From the San Francisco Chronicle. His main critique is that my title is misleading because I don't write about every single company in Silicon Valley. Wow. There are thousands of Web 2.0 companies, and frankly, most of them not that interesting. Even I wouldn't want to read that book. I wonder if he had a problem with Moneyball only being about the A's when the subtitle refers broadly to baseball? It's definitely a new one as critiques go, but Mr. Banks I am sorry to mislead you so.

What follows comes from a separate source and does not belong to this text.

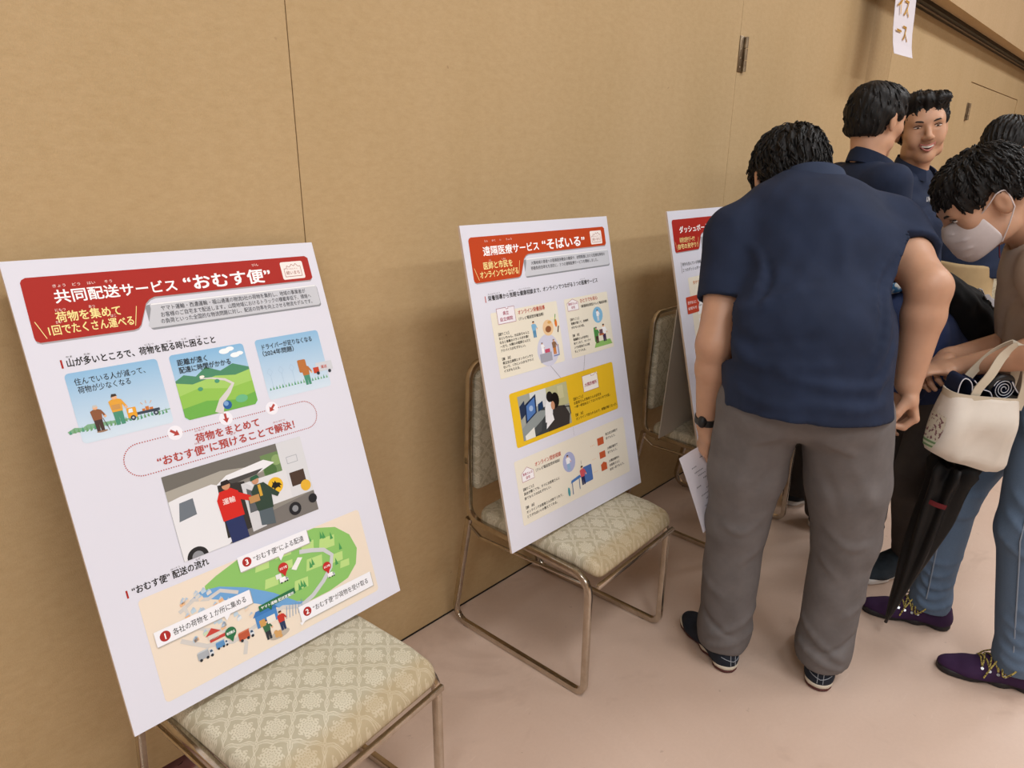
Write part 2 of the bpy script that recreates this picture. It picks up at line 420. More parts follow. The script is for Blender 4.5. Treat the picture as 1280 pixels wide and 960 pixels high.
# ================================================================= printed posters
def print_material():
    n = NT('poster_print', 0.5, 0, 0.2); a = n.new('ShaderNodeVertexColor'); a.layer_name = 'Col'
    n.link(a.outputs[0], n.b.inputs['Base Color']); return n.m
M['print'] = print_material()
M['board'] = flat('white_foam_board', '#dcdde9', 0.42, 0, 0.35)
M['board_edge'] = flat('foam_core_edge', '#d9c6b4', 0.8)
M['board_back'] = flat('grey_board_back', '#b9b2a6', 0.8)
_tc = {}
def text_geo(s, bold):
    key = (s, bold)
    if key in _tc: return _tc[key]
    cu_ = bpy.data.curves.new('tmp', 'FONT'); cu_.body = s; cu_.size = 1.0; cu_.resolution_u = 2; cu_.offset = 0.0
    o = bpy.data.objects.new('tmp', cu_); COL.objects.link(o); bpy.context.view_layer.update()
    me = o.to_mesh(); vs = [(v.co.x, v.co.y, 0.0) for v in me.vertices]; fs = [tuple(p.vertices) for p in me.polygons]
    o.to_mesh_clear(); bpy.data.objects.remove(o); bpy.data.curves.remove(cu_)
    if bold > 0:      # heavier weight: the same outlines laid side by side
        n0 = len(vs); base_v, base_f = [v[:2] for v in vs], list(fs); q = bold*0.75
        for k, (ox, oy) in enumerate(((q, q), (-q, q), (q, -q)) if bold < 0.02 else ((q, q), (-q, q), (q, -q), (-q, -q), (0, 0))):
            if k == 0: vs = [(x+ox, y+oy, 0.0) for x, y in base_v]; fs = list(base_f)
            else:
                m = len(vs); vs += [(x+ox, y+oy, k*0.000007) for x, y in base_v]; fs += [tuple(i+m for i in f) for f in base_f]
    _tc[key] = (vs, fs); return _tc[key]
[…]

And per the critique that the title doesn't apply to Jay or Zuckerberg, I'm not sure you got what the title means and reflects in terms of an overall Valley mindset. Quite possibly my bad. Jay took a company public that was worth more than $1 b. and is still in business today. That's actually considered a "win" in the Valley. Netscape ultimately was beat my Microsoft, so not sure if you're going to not count one you should probably not count both. [UPDATE: Marc sent me a note point out this was unfair. Microsoft "won" because of a monopoly, and AOL bought Netscape for a pretty penny. I just meant a lot of huge wins aren't necessarily huge, profitable brands years later. But that doesn't take away the "win." It came out wrong though.] And the point re: Zuckerberg was he benefited from the phenomenon by being mentored by people trying to prove their second time; hence Facebook's financial structure and the reason Zuck has been able to hold onto such control.
But, my snarking back to him aside, they're valid points. What truly stunned me was this:
"Lacy portrays Adelson and Rose's mutual "man-crush" with good humor and relish, in a way that seems possible only because she is a woman. Despite their ritualistic grumblings about the media, the numerous men Lacy interviews have no trouble opening up to her over crepes at Ti Couz or drinks at the Fly Bar."
Wow. Usually it's only snarky gossip bloggers or anonymous Twitters that are comfortable being so outright sexist. Way to go, Mr. Banks! I applaud your absolute lack of a filter or political correctness! Of course, it could just be because I've been a business reporter in the Valley for ten years and built a lot of sources, but no, no you're right. It's because I'm a girl.